La ruée vers l’art : Jay-Z vs Kanye West

À ma droite, Jay-Z. Avec son récent Magna Carta Holy Grail, le pape de New-York donne parfois l’impression de passer un entretien d’embauche à l’Académie des Arts et des Lettres en citant à tour de bras Picasso, Rothko, Bacon, Basquiat ou Leonard de Vinci. Quitte à faire du zèle, le rappeur en rajoute même avec une pochette de disque en forme de combo : une sculpture du XVIème siècle de l’italien Battista di Domenico Lorenzi, photographié par Ari Marcopoulos, ancien assistant d’Andy Warhol. Tout récemment, Jay-Z s’exposait même à la Pace Gallery de New York pour une performance de six heures pendant lesquelles il interprétait en continu son titre « Picasso Baby ». Ne manque plus qu’à Shawn Carter un sens de la retenue esthétique s’il ne veut pas être taxé de simple opportuniste claquant les références culturelles comme il claque les billets de 500.

À ma gauche Kanye West. En s’acoquinant avec la pop et en devenant chouchou du site Pitchfork, cela fait déjà longtemps que le rappeur/producteur s’est rapproché d’un public friand de postures arty. Inspirée par la démarche du designer industriel Dieter Rams, la cover de Yeezus a été signée par DONDA, l’agence graphique du rappeur, et s’ancre dans un minimalisme dont le message la destine davantage aux galeries d’art qu’aux pochettes de rap. Récemment, on pouvait aussi entendre Kanye dans la B.O rutilante de The Bling Ring, le dernier film de Sofia Coppola, ou le voir se pavaner dans toutes les fashion weeks pour présenter la ligne de vêtement qu’il a dessiné pour APC. Autant de signes qui témoignent de l’envie d’assurer une distinction culturelle et de faire rentrer le bon vieux peu-ra dans les grilles musicales des élites, quitte à faire grincer les réac.

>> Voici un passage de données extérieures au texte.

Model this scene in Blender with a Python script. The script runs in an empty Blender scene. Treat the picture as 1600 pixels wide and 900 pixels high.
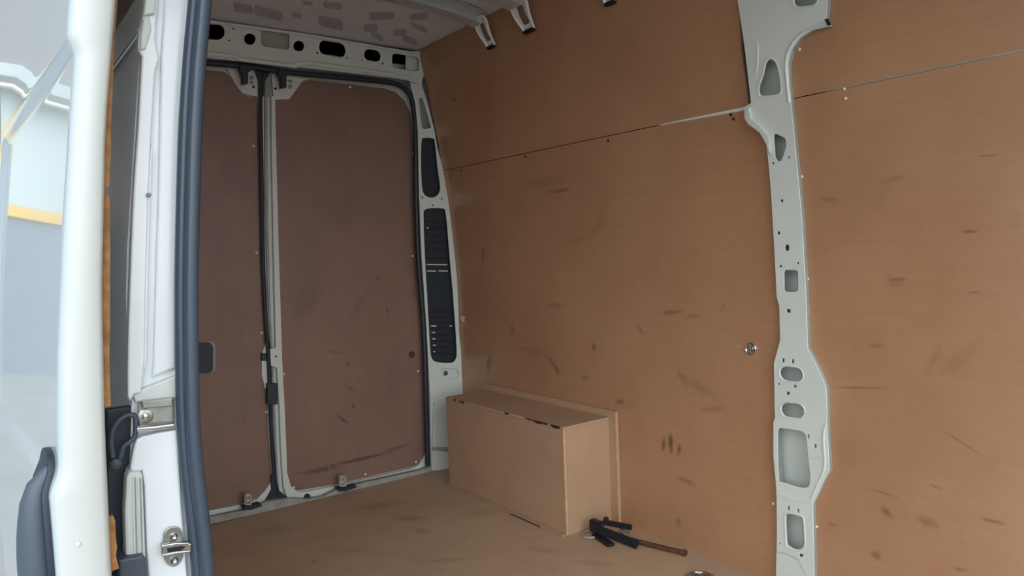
import bpy, bmesh, math, random
from mathutils import Vector, Matrix
random.seed(7)
PI = math.pi
SC = bpy.context.scene
COL = SC.collection

# ------------------------------------------------------------------ camera
FPX = 1150.0
EYE = Vector((0.0, 0.0, 1.122))
ROT = Matrix(((0.59700352, -0.01743585, 0.80204912),
              (0.80127039, 0.06206368, -0.59507466),
              (-0.03940249, 0.99791988, 0.05102307)))
cam_data = bpy.data.cameras.new('camera')
cam = bpy.data.objects.new('camera', cam_data)
COL.objects.link(cam)
cam_data.sensor_width = 36.0
cam_data.lens = 36.0 * FPX / 1600.0
cam_data.clip_start = 0.02
cam.matrix_world = Matrix.Translation(EYE) @ ROT.to_4x4()
SC.camera = cam

# ------------------------------------------------------------------ world: bright hazy sky
world = bpy.data.worlds.new('world')
SC.world = world
world.use_nodes = True
wn = world.node_tree
wn.nodes.clear()
w_out = wn.nodes.new('ShaderNodeOutputWorld')
w_bg = wn.nodes.new('ShaderNodeBackground')
w_tc = wn.nodes.new('ShaderNodeTexCoord')
w_sep = wn.nodes.new('ShaderNodeSeparateXYZ')
w_ramp = wn.nodes.new('ShaderNodeValToRGB')
w_ramp.color_ramp.elements[0].position = 0.0
w_ramp.color_ramp.elements[0].color = (0.85, 0.88, 0.885, 1)
w_ramp.color_ramp.elements[1].position = 0.7
w_ramp.color_ramp.elements[1].color = (0.69, 0.78, 0.875, 1)
wn.links.new(w_tc.outputs['Generated'], w_sep.inputs[0])
wn.links.new(w_sep.outputs['Z'], w_ramp.inputs[0])
wn.links.new(w_ramp.outputs[0], w_bg.inputs['Color'])
wn.links.new(w_bg.outputs[0], w_out.inputs[0])
# the hazy sky is brightest around the veiled sun, ahead of the van
SKY_BASE, SKY_GLOW, SKY_POW = 0.62, 5.5, 2.2
w_dot = wn.nodes.new('ShaderNodeVectorMath'); w_dot.operation = 'DOT_PRODUCT'
w_dot.inputs[1].default_value = Vector((0.84, -0.38, 0.42)).normalized()
wn.links.new(w_tc.outputs['Generated'], w_dot.inputs[0])
w_mx = wn.nodes.new('ShaderNodeMath'); w_mx.operation = 'MAXIMUM'; w_mx.inputs[1].default_value = 0.0
wn.links.new(w_dot.outputs['Value'], w_mx.inputs[0])
w_pw = wn.nodes.new('ShaderNodeMath'); w_pw.operation = 'POWER'; w_pw.inputs[1].default_value = SKY_POW
wn.links.new(w_mx.outputs[0], w_pw.inputs[0])
w_ma = wn.nodes.new('ShaderNodeMath'); w_ma.operation = 'MULTIPLY_ADD'; w_ma.inputs[1].default_value = SKY_GLOW; w_ma.inputs[2].default_value = SKY_BASE
wn.links.new(w_pw.outputs[0], w_ma.inputs[0])
wn.links.new(w_ma.outputs[0], w_bg.inputs['Strength'])

sun_d = bpy.data.lights.new('sun', 'SUN')
sun_d.energy = 0.3
sun_d.angle = math.radians(50)
sun_d.color = (1.0, 0.97, 0.92)
sun = bpy.data.objects.new('sun', sun_d)
COL.objects.link(sun)
sun.rotation_euler = Vector((-0.42, 0.62, -0.75)).to_track_quat('-Z', 'Y').to_euler()

SC.view_settings.view_transform = 'Standard'
SC.view_settings.look = 'None'
SC.view_settings.exposure = -0.14
SC.view_settings.gamma = 1.0
SC.view_settings.use_curve_mapping = False

# ------------------------------------------------------------------ projecting photo points to real planes
def ray(px, py):
    return ROT @ Vector((px - 800.0, -(py - 450.0), -FPX))

def on(px, py, ax, val):
    r = ray(px, py)
    return EYE + r * ((val - EYE[ax]) / r[ax])

PROF = [(-0.8, 2.075), (0.0, 2.075), (0.36, 2.080), (0.66, 2.080), (1.02, 2.074), (1.105, 2.067), (1.37, 2.046),
        (1.556, 2.018), (1.66, 2.000), (1.76, 1.982), (1.93, 1.950), (2.15, 1.905), (2.4, 1.85)]

def lerp_tab(tab, z):
    if z <= tab[0][0]: return tab[0][1]
    for (a, ya), (b, yb) in zip(tab, tab[1:]):
        if z <= b:
            return ya + (yb - ya) * (z - a) / (b - a)
    return tab[-1][1]

def wall_y(z): return lerp_tab(PROF, z)

def on_wall(px, py, off=0.0):
    """point on the curved side wall lining, off metres inboard of it"""
    y = 2.07
    p = None
    for _ in range(8):
        p = on(px, py, 1, y)
        y = wall_y(p.z) - off
    return p

REAR = -3.28
JX = -1.37        # plane of the side door jamb
DX = -1.20        # plane of the sliding door's leading edge

# ------------------------------------------------------------------ materials
def new_mat(name):
    m = bpy.data.materials.new(name)
    m.use_nodes = True
    return m, m.node_tree, m.node_tree.nodes['Principled BSDF']

def srgb(r, g, b):
    f = lambda c: (c / 255 / 12.92) if c / 255 <= 0.04045 else ((c / 255 + 0.055) / 1.055) ** 2.4
    return (f(r), f(g), f(b), 1)

def simple(name, col, rough=0.5, metal=0.0, noise=0.0, nscale=8.0, bump=0.0, bscale=60.0, coat=0.0, spec=None):
    m, nt, b = new_mat(name)
    b.inputs['Base Color'].default_value = col
    b.inputs['Roughness'].default_value = rough
    b.inputs['Metallic'].default_value = metal
    if coat: 
        b.inputs['Coat Weight'].default_value = coat
        b.inputs['Coat Roughness'].default_value = 0.04
    if spec is not None: b.inputs['Specular IOR Level'].default_value = spec
    g = nt.nodes.new('ShaderNodeNewGeometry')
    if noise:
        n = nt.nodes.new('ShaderNodeTexNoise'); n.inputs['Scale'].default_value = nscale; n.inputs['Detail'].default_value = 5
        nt.links.new(g.outputs['Position'], n.inputs['Vector'])
        r = nt.nodes.new('ShaderNodeMapRange')
        r.inputs['From Min'].default_value = 0.35; r.inputs['From Max'].default_value = 0.7
        r.inputs['To Min'].default_value = 1 - noise; r.inputs['To Max'].default_value = 1.0
        nt.links.new(n.outputs['Fac'], r.inputs['Value'])
        mx = nt.nodes.new('ShaderNodeVectorMath'); mx.operation = 'SCALE'
        mx.inputs[0].default_value = col[:3]
        nt.links.new(r.outputs[0], mx.inputs['Scale'])
        nt.links.new(mx.outputs[0], b.inputs['Base Color'])
    if bump:
        n = nt.nodes.new('ShaderNodeTexNoise'); n.inputs['Scale'].default_value = bscale; n.inputs['Detail'].default_value = 3
        nt.links.new(g.outputs['Position'], n.inputs['Vector'])
        bp = nt.nodes.new('ShaderNodeBump'); bp.inputs['Strength'].default_value = bump; bp.inputs['Distance'].default_value = 0.002
        nt.links.new(n.outputs['Fac'], bp.inputs['Height'])
        nt.links.new(bp.outputs[0], b.inputs['Normal'])
    return m

def plywood(name, col_a, col_b, marks=(), axes=(0, 2), rough=0.42, grain='x', specks=0.5, spec=0.5):
    """film faced plywood: mottled two tone colour, faint grain, and scuffs with shapes of their own.
    marks: (u, v, half length, half width, angle, strength) in metres on the board's plane"""
    m, nt, b = new_mat(name)
    L = nt.links.new
    g = nt.nodes.new('ShaderNodeNewGeometry')
    n1 = nt.nodes.new('ShaderNodeTexNoise'); n1.inputs['Scale'].default_value = 2.6; n1.inputs['Detail'].default_value = 6; n1.inputs['Roughness'].default_value = 0.6
    L(g.outputs['Position'], n1.inputs['Vector'])
    ramp = nt.nodes.new('ShaderNodeValToRGB')
    ramp.color_ramp.elements[0].position = 0.3; ramp.color_ramp.elements[0].color = col_a
    ramp.color_ramp.elements[1].position = 0.7; ramp.color_ramp.elements[1].color = col_b
    L(n1.outputs['Fac'], ramp.inputs[0])
    # faint grain
    mp = nt.nodes.new('ShaderNodeMapping')
    mp.inputs['Scale'].default_value = (2.5, 40, 40) if grain == 'x' else ((40, 40, 2.5) if grain == 'z' else (40, 2.5, 40))
    L(g.outputs['Position'], mp.inputs['Vector'])
    n2 = nt.nodes.new('ShaderNodeTexNoise'); n2.inputs['Scale'].default_value = 1.6; n2.inputs['Detail'].default_value = 5
    L(mp.outputs[0], n2.inputs['Vector'])
    r2 = nt.nodes.new('ShaderNodeMapRange'); r2.inputs['From Min'].default_value = 0.3; r2.inputs['From Max'].default_value = 0.7
    r2.inputs['To Min'].default_value = 0.965; r2.inputs['To Max'].default_value = 1.03
    L(n2.outputs['Fac'], r2.inputs['Value'])
    # smudgy specks
    n3 = nt.nodes.new('ShaderNodeTexNoise'); n3.inputs['Scale'].default_value = 9.0; n3.inputs['Detail'].default_value = 8; n3.inputs['Roughness'].default_value = 0.65
    L(g.outputs['Position'], n3.inputs['Vector'])
    r3 = nt.nodes.new('ShaderNodeMapRange'); r3.inputs['From Min'].default_value = 0.60; r3.inputs['From Max'].default_value = 0.76
    r3.inputs['To Min'].default_value = 1.0; r3.inputs['To Max'].default_value = 1.0 - 0.6 * specks
    L(n3.outputs['Fac'], r3.inputs['Value'])
    mul = nt.nodes.new('ShaderNodeMath'); mul.operation = 'MULTIPLY'
    L(r2.outputs[0], mul.inputs[0]); L(r3.outputs[0], mul.inputs[1])
    cur = mul.outputs[0]
    if marks:
        sep = nt.nodes.new('ShaderNodeSeparateXYZ'); L(g.outputs['Position'], sep.inputs[0])
        nd = nt.nodes.new('ShaderNodeTexNoise'); nd.inputs['Scale'].default_value = 45; nd.inputs['Detail'].default_value = 4
        L(g.outputs['Position'], nd.inputs['Vector'])
        cmb = nt.nodes.new('ShaderNodeCombineXYZ')
        L(sep.outputs[axes[0]], cmb.inputs[0]); L(sep.outputs[axes[1]], cmb.inputs[1])
        for (u, v, hl, hw, ang, st) in marks:
            q = nt.nodes.new('ShaderNodeMapping'); q.vector_type = 'TEXTURE'
            q.inputs['Location'].default_value = (u, v, 0)
            q.inputs['Rotation'].default_value = (0, 0, ang)
            q.inputs['Scale'].default_value = (hl, hw, 1)
            L(cmb.outputs[0], q.inputs['Vector'])
            ln = nt.nodes.new('ShaderNodeVectorMath'); ln.operation = 'LENGTH'; L(q.outputs[0], ln.inputs[0])
            ad = nt.nodes.new('ShaderNodeMath'); ad.operation = 'ADD'; L(ln.outputs['Value'], ad.inputs[0]); L(nd.outputs['Fac'], ad.inputs[1])
            rr = nt.nodes.new('ShaderNodeMapRange'); rr.inputs['From Min'].default_value = 0.75; rr.inputs['From Max'].default_value = 1.45
            rr.inputs['To Min'].default_value = 1 - st; rr.inputs['To Max'].default_value = 1.0
            L(ad.outputs[0], rr.inputs['Value'])
            mm = nt.nodes.new('ShaderNodeMath'); mm.operation = 'MULTIPLY'; L(cur, mm.inputs[0]); L(rr.outputs[0], mm.inputs[1])
            cur = mm.outputs[0]
    sc = nt.nodes.new('ShaderNodeVectorMath'); sc.operation = 'SCALE'
    L(ramp.outputs[0], sc.inputs[0]); L(cur, sc.inputs['Scale'])
    L(sc.outputs[0], b.inputs['Base Color'])
    b.inputs['Roughness'].default_value = rough
    b.inputs['Specular IOR Level'].default_value = spec
    bp = nt.nodes.new('ShaderNodeBump'); bp.inputs['Strength'].default_value = 0.12; bp.inputs['Distance'].default_value = 0.001
    L(n2.outputs['Fac'], bp.inputs['Height']); L(bp.outputs[0], b.inputs['Normal'])
    return m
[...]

Le rap est-il gagnant ? Difficile à dire. Plus personne n’oserait mettre en doute aujourd’hui son évidente compatibilité avec les galeries d’art et les traités d’analyses esthétiques. De plus, en entrant dans les musées, le rap s’offre un nouveau terrain de jeux inexploré dans lequel les possibilités sont pour l’instant nombreuses. Mais Jay-Z, Kanye et les autres ne doivent pas sous-estimer la réversibilité des élites. Car en coupant les liens avec le ghetto au profit des loft et des discussions mondaines, le rap risque de s’enfermer dans une simple combativité de façade tout en perdant paradoxalement la fascination de la culture légitime pour sa gouaille racailleuse. Car depuis toujours, la culture légitime cherche secrètement l’encanaillement et les canailles la légitimité. Dans ce curieux jeu d’attirance/répulsion, des genres musicaux y ont parfois perdu leur relief et leurs aspérités dérangeantes au profit d’une musique parfaitement exécutée mais tristement convenue. En tout cas la France n’a pour l’instant que peu de questions à se poser sur ce sujet. Chez nous, La Fouine est chez Popstar et Booba photographie sa bite.